Many of Fleetwood's sermons were published anonymously to avoid prejudice and allow greater freedom of speech. Besides separate sermons on various occasions his works include:

  1. ‘Sermon on 2 Cor. ix. 12, preached before the University of Cambridge in King's College Chapel, 25 March 1689, at the Commemoration of Henry VI,’ 1689, 4to.
  2. ‘Inscriptionum Antiquarum Sylloge,’ 1691, 8vo.
  3. ‘A Method of Christian Devotion, translated from the French of M. Jurieu,’ 1692, 8vo.
  4. ‘An Essay on Miracles, in two Discourses,’ dedicated to Dr. Godolphin, provost of Eton, 1701.
  5. ‘The Reasonable Communicant,’ London, 1704, 8vo (anonymous, erroneously ascribed to Mr. Theophilus Dorrington).
  6. ‘Sixteen Practical Discourses on Relative Duties, with Three Sermons upon the Case of Self-murther, addressed to the parishioners of St. Austins and St. Faith,’ London, 1705, 2 vols. 1736.
  7. ‘Chronicon Pretiosum, or an Account of English Gold and Silver Money’ (anonymous), London, 1707, 8vo.
  8. ‘Charge to the Clergy of the Diocese of St. Asaph,’ London, 1710, 4to.
  9. ‘Romans xiii. vindicated from the Abusive Senses put upon it. Written by a Curate of Salop,’ London, 1710, 8vo (anonymous).
  10. ‘Sermon in Refutation of Dr. Sacheverell's Doctrine of Passive Obedience and Non-resistance.’
  11. ‘Sermon preached before the Society for the Propagation of the Gospel in Foreign Parts at Bow Church, 16 Feb. 1710–11’ (this sermon produced a powerful effect on behalf of the society, and was widely circulated).
  12. ‘Sermon on Ps. lxviii. 30, on the Fast Day, Jan. 16, 1711–12, against such as delight in war. By a Divine of the Church of England,’ London, 1712 (see above).
  13. ‘The Judgment of the Church of England of Lay Baptism and of Dissenters' Baptism, in two parts’ (in reply to Dr. Hickes, who denied its validity), London, 1712, 8vo (anonymous).
  14. ‘Four Sermons,’ with preface, 1712 (see above).
  15. ‘The Life and Miracles of St. Wenefred, together with her Litanies, with some Historical Observations made thereon,’ London, 1713, 8vo (anonymous) (directed against the superstitious pilgrimages made to St. Wenefred's well in his diocese of St. Asaph).
  16. ‘Funeral Sermon on 2 Sam. xii. 5, on Mr. Noble, who was executed at Kingston for the murder of a gentleman with whose wife he had criminal conversation’ (without name or date).
  17. ‘The Counsellor's Plea for the Divorce of Sir G. D[owning] and Mrs.

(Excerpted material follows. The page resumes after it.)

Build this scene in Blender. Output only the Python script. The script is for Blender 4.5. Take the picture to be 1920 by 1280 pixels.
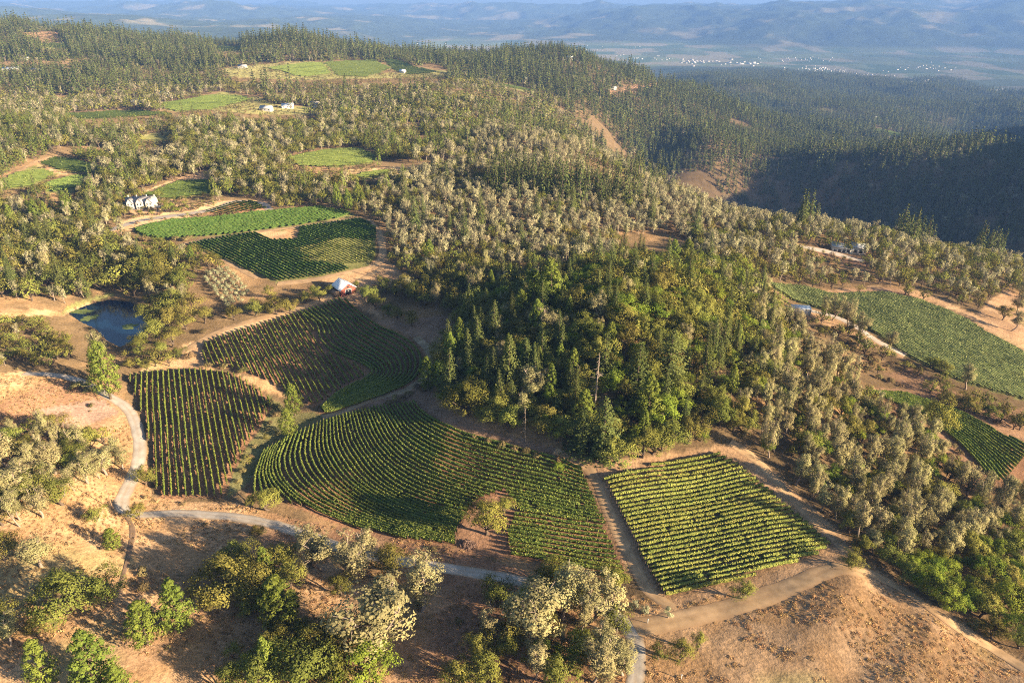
import bpy, math, random
import numpy as np
from mathutils import Vector

# ------------------------------------------------------------------ scene, camera, sky, sun, exposure
for o in list(bpy.data.objects):
    bpy.data.objects.remove(o)
S = bpy.context.scene
COL = S.collection
rng = np.random.default_rng(7)
random.seed(7)

HAZE_D = 6.5e-5                   # density of the haze box built last
CAM_H = 156.0                      # metres above the vineyard
FPX = 1280.0                       # focal length in photo pixels (photo 1920 x 1280)
PITCH = math.atan(650 / 1280)      # looking down
cam_d = bpy.data.cameras.new('camera')
cam_d.sensor_width = 36.0
cam_d.lens = 24.0
cam_d.clip_start = 1.0
cam_d.clip_end = 80000.0
cam = bpy.data.objects.new('camera', cam_d)
cam.location = (0, 0, CAM_H)
cam.rotation_euler = (math.pi / 2 - PITCH, 0, 0)
COL.objects.link(cam)
S.camera = cam

SUN_EL = math.radians(15.5)
SUN_AZ = math.radians(-24.0)       # direction towards the sun, measured from +X; the light comes from the right, a little behind
sun_dir = Vector((math.cos(SUN_AZ) * math.cos(SUN_EL), math.sin(SUN_AZ) * math.cos(SUN_EL), math.sin(SUN_EL)))
W = bpy.data.worlds.new('World')
S.world = W
W.use_nodes = True
nt = W.node_tree
nt.nodes.clear()
sky = nt.nodes.new('ShaderNodeTexSky')
sky.sky_type = 'NISHITA'
sky.sun_disc = False
sky.sun_elevation = SUN_EL
sky.sun_rotation = math.pi / 2 - SUN_AZ
sky.altitude = 500
sky.air_density = 1.0
sky.dust_density = 1.8
sky.ozone_density = 1.8
bg = nt.nodes.new('ShaderNodeBackground')
bg.inputs['Strength'].default_value = 0.05
wo = nt.nodes.new('ShaderNodeOutputWorld')
nt.links.new(sky.outputs[0], bg.inputs[0])
nt.links.new(bg.outputs[0], wo.inputs[0])
sl = bpy.data.lights.new('sun', 'SUN')
sl.energy = 5.0
sl.angle = math.radians(0.6)
sl.color = (1.0, 0.79, 0.53)
sun = bpy.data.objects.new('sun', sl)
sun.rotation_euler = sun_dir.to_track_quat('Z', 'Y').to_euler()
COL.objects.link(sun)
S.view_settings.view_transform = 'Standard'
S.view_settings.look = 'None'
S.view_settings.gamma = 1.0
S.view_settings.use_curve_mapping = False
S.view_settings.exposure = 2.1
S.render.engine = 'CYCLES'
cy = S.cycles
cy.use_denoising = False
cy.denoising_prefilter = 'ACCURATE'
cy.filter_width = 1.1
cy.use_adaptive_sampling = True
cy.adaptive_threshold = 0.012
cy.max_bounces = 4
cy.diffuse_bounces = 2
cy.glossy_bounces = 2
cy.transmission_bounces = 2
cy.transparent_max_bounces = 4
cy.volume_bounces = 0

# ------------------------------------------------------------------ helpers
def vnoise(x, y, wl, seed=0):
    x = np.asarray(x, float) / wl
    y = np.asarray(y, float) / wl
    ix = np.floor(x).astype(np.int64)
    iy = np.floor(y).astype(np.int64)
    fx = x - ix
    fy = y - iy
    fx = fx * fx * fx * (fx * (fx * 6 - 15) + 10)
    fy = fy * fy * fy * (fy * (fy * 6 - 15) + 10)
    def h(a, b):
        n = (a * 374761393 + b * 668265263 + seed * 1442695041) & 0xffffffff
        n = ((n ^ (n >> 13)) * 1274126177) & 0xffffffff
        n = ((n ^ (n >> 16)) * 2246822519) & 0xffffffff
        return ((n ^ (n >> 15)) & 0xffffff) / float(0xffffff)
    a, b, c, d = h(ix, iy), h(ix + 1, iy), h(ix, iy + 1), h(ix + 1, iy + 1)
    return (a + (b - a) * fx) * (1 - fy) + (c + (d - c) * fx) * fy

def fbm(x, y, wl, seed=0, octv=4):
    s, a, t = 0, 1.0, 0
    for k in range(octv):
        s = s + a * vnoise(x, y, wl / 2 ** k, seed + 31 * k)
        t += a
        a *= 0.5
    return s / t

def sstep(e0, e1, x):
    t = np.clip((np.asarray(x, float) - e0) / (e1 - e0), 0, 1)
    return t * t * (3 - 2 * t)

CP, SP = math.cos(PITCH), math.sin(PITCH)
def ray(px, py):
    x = (px - 960) / FPX
    y = (640 - py) / FPX
    return np.array([x, CP + y * SP, -SP + y * CP])

def tag(o, label=None, cat=None, group=None, kind=None):
    if label: o['label'] = label
    if cat: o['category'] = cat
    if group: o['group'] = group
    if kind: o['kind'] = kind
    return o

def mesh_np(name, V, F, cols=None, smooth=False, colname='tint'):
    """V (n,3), F (m,k) -> mesh; cols (n,4) optional point colours"""
    V = np.ascontiguousarray(V, dtype=np.float32)
    F = np.ascontiguousarray(F, dtype=np.int32)
    me = bpy.data.meshes.new(name)
    m, k = F.shape
    me.vertices.add(len(V))
    me.vertices.foreach_set('co', V.ravel())
    me.loops.add(m * k)
    me.loops.foreach_set('vertex_index', F.ravel())
    me.polygons.add(m)
    me.polygons.foreach_set('loop_start', np.arange(0, m * k, k, dtype=np.int32))
    me.polygons.foreach_set('loop_total', np.full(m, k, dtype=np.int32))
    if smooth:
        me.polygons.foreach_set('use_smooth', np.ones(m, dtype=bool))
    me.update(calc_edges=True)
    if cols is not None:
        at = me.color_attributes.new(colname, 'FLOAT_COLOR', 'POINT')
        at.data.foreach_set('color', np.ascontiguousarray(cols, dtype=np.float32).ravel())
    return me

def link(name, me, mat=None, parent=None, loc=None):
    o = bpy.data.objects.new(name, me)
    if mat is not None and len(me.materials) == 0:
        me.materials.append(mat)
    COL.objects.link(o)
    if parent is not None:
        o.parent = parent
    if loc is not None:
        o.location = loc
    return o

def empty(name, loc, rz=0.0):
    o = bpy.data.objects.new(name, None)
    o.location = loc
    o.rotation_euler = (0, 0, rz)
    o.empty_display_size = 0.5
    COL.objects.link(o)
    return o

ONES = 'zeroth first second third fourth fifth sixth seventh eighth ninth tenth eleventh twelfth thirteenth fourteenth fifteenth sixteenth seventeenth eighteenth nineteenth'.split()
TENS = {2: 'twenty', 3: 'thirty', 4: 'forty', 5: 'fifty', 6: 'sixty', 7: 'seventy', 8: 'eighty', 9: 'ninety'}
TENTH = {2: 'twentieth', 3: 'thirtieth', 4: 'fortieth', 5: 'fiftieth', 6: 'sixtieth', 7: 'seventieth', 8: 'eightieth', 9: 'ninetieth'}
def ordinal(n):
    if n < 20: return ONES[n]
    if n % 10 == 0: return TENTH[n // 10]
    return TENS[n // 10] + '-' + ONES[n % 10]

# ------------------------------------------------------------------ materials
def new_mat(name):
    m = bpy.data.materials.new(name)
    m.use_nodes = True
    n = m.node_tree
    n.nodes.clear()
    return m, n.nodes, n.links

def N(nodes, typ, **kw):
    n = nodes.new(typ)
    for k, v in kw.items():
        if k.startswith('i_'):
            n.inputs[k[2:].replace('_', ' ')].default_value = v
        else:
            setattr(n, k, v)
    return n

def leaf_mat(name, c_dark, c_light, hue=0.02, transl=0.28, val=0.35, rough=0.6):
    m, n, l = new_mat(name)
    at = N(n, 'ShaderNodeAttribute', attribute_name='tint')
    oi = N(n, 'ShaderNodeObjectInfo')
    mix = N(n, 'ShaderNodeMix', data_type='RGBA')
    mix.inputs[6].default_value = (*c_dark, 1)
    mix.inputs[7].default_value = (*c_light, 1)
    l.new(at.outputs['Fac'], mix.inputs[0])
    hsv = N(n, 'ShaderNodeHueSaturation')
    mr = N(n, 'ShaderNodeMapRange')
    mr.inputs[3].default_value = 0.5 - hue
    mr.inputs[4].default_value = 0.5 + hue
    l.new(oi.outputs['Random'], mr.inputs[0])
    l.new(mr.outputs[0], hsv.inputs['Hue'])
    mul = N(n, 'ShaderNodeMath', operation='MULTIPLY')
    mul.inputs[1].default_value = 7.31
    l.new(oi.outputs['Random'], mul.inputs[0])
    fr = N(n, 'ShaderNodeMath', operation='FRACT')
    l.new(mul.outputs[0], fr.inputs[0])
    mv = N(n, 'ShaderNodeMapRange')
    mv.inputs[3].default_value = 1 - val
    mv.inputs[4].default_value = 1 + val
    l.new(fr.outputs[0], mv.inputs[0])
    l.new(mv.outputs[0], hsv.inputs['Value'])
    l.new(mix.outputs[2], hsv.inputs['Color'])
    d = N(n, 'ShaderNodeBsdfDiffuse')
    t = N(n, 'ShaderNodeBsdfTranslucent')
    ms = N(n, 'ShaderNodeMixShader')
    ms.inputs[0].default_value = transl
    l.new(hsv.outputs[0], d.inputs[0])
    l.new(hsv.outputs[0], t.inputs[0])
    l.new(d.outputs[0], ms.inputs[1])
    l.new(t.outputs[0], ms.inputs[2])
    out = N(n, 'ShaderNodeOutputMaterial')
    l.new(ms.outputs[0], out.inputs[0])
    return m

def plain_mat(name, col, rough=0.8, noise=0.15, nscale=1.5, bump=0.0, metal=0.0, spec=0.3):
    m, n, l = new_mat(name)
    tc = N(n, 'ShaderNodeTexCoord')
    nz = N(n, 'ShaderNodeTexNoise')
    nz.inputs['Scale'].default_value = nscale
    nz.inputs['Detail'].default_value = 6
    l.new(tc.outputs['Object'], nz.inputs['Vector'])
    mr = N(n, 'ShaderNodeMapRange')
    mr.inputs[1].default_value = 0.3
    mr.inputs[2].default_value = 0.7
    mr.inputs[3].default_value = 1 - noise
    mr.inputs[4].default_value = 1 + noise
    l.new(nz.outputs[0], mr.inputs[0])
    hsv = N(n, 'ShaderNodeHueSaturation')
    hsv.inputs['Color'].default_value = (*col, 1)
    l.new(mr.outputs[0], hsv.inputs['Value'])
    b = N(n, 'ShaderNodeBsdfPrincipled')
    b.inputs['Roughness'].default_value = rough
    b.inputs['Metallic'].default_value = metal
    b.inputs['Specular IOR Level'].default_value = spec
    l.new(hsv.outputs[0], b.inputs['Base Color'])
    if bump:
        bp = N(n, 'ShaderNodeBump')
        bp.inputs['Strength'].default_value = bump
        bp.inputs['Distance'].default_value = 0.1
        l.new(nz.outputs[0], bp.inputs['Height'])
        l.new(bp.outputs[0], b.inputs['Normal'])
    out = N(n, 'ShaderNodeOutputMaterial')
    l.new(b.outputs[0], out.inputs[0])
    return m
# ------------------------------------------------------------------ terrain: heights through control points seen in the photograph
PTS = []
def cz(px, py, z):
    d = ray(px, py)
    t = (z - CAM_H) / d[2]
    PTS.append((d[0] * t, d[1] * t, z))
def cY(px, py, Y):
    d = ray(px, py)
    t = Y / d[1]
    PTS.append((d[0] * t, Y, CAM_H + d[2] * t))
def cw(X, Y, Z):
    PTS.append((X, Y, Z))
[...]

F[orrester]’ (without name or date) [see Dowwning, Sir George, 1684?–1749].
  18. ‘Charge to the Clergy of the Diocese of Ely, 1716,’ London, 1716, 4to.
  19. ‘Papists not excluded from the Throne upon the account of Religion, being a vindication of Bishop Hoadly's “Preservative”’ (without his name). The title is ironical.
  20. Letter from Mr. J. Burdett, executed at Tyburn for the murder of Captain Falkland (without name or date).
  21. Letter to an inhabitant of St. Andrew's, Holborn, about new ceremonies in the church, of which Dr. Sacheverell was the rector (without name or date).
  22. ‘A Defence of Praying before Sermon as directed by the IVth Canon’ (without name or date).
  23. ‘Charge to the Clergy of the Diocese of Ely in August 1722.’ A complete collection of his works was published in one volume folio in 1737, with a prefatory memoir by his nephew, Dr. W. Powell, dean of St. Asaph and prebendary of Ely.

[Biographical preface to Fleetwood's collected works; Bentham's Ely, pp. 208–9; Monk's Bentley, i. 367, 370, ii. 88, 247; Biog. Brit. 1750; Abbey's English Church, i. 120–7.]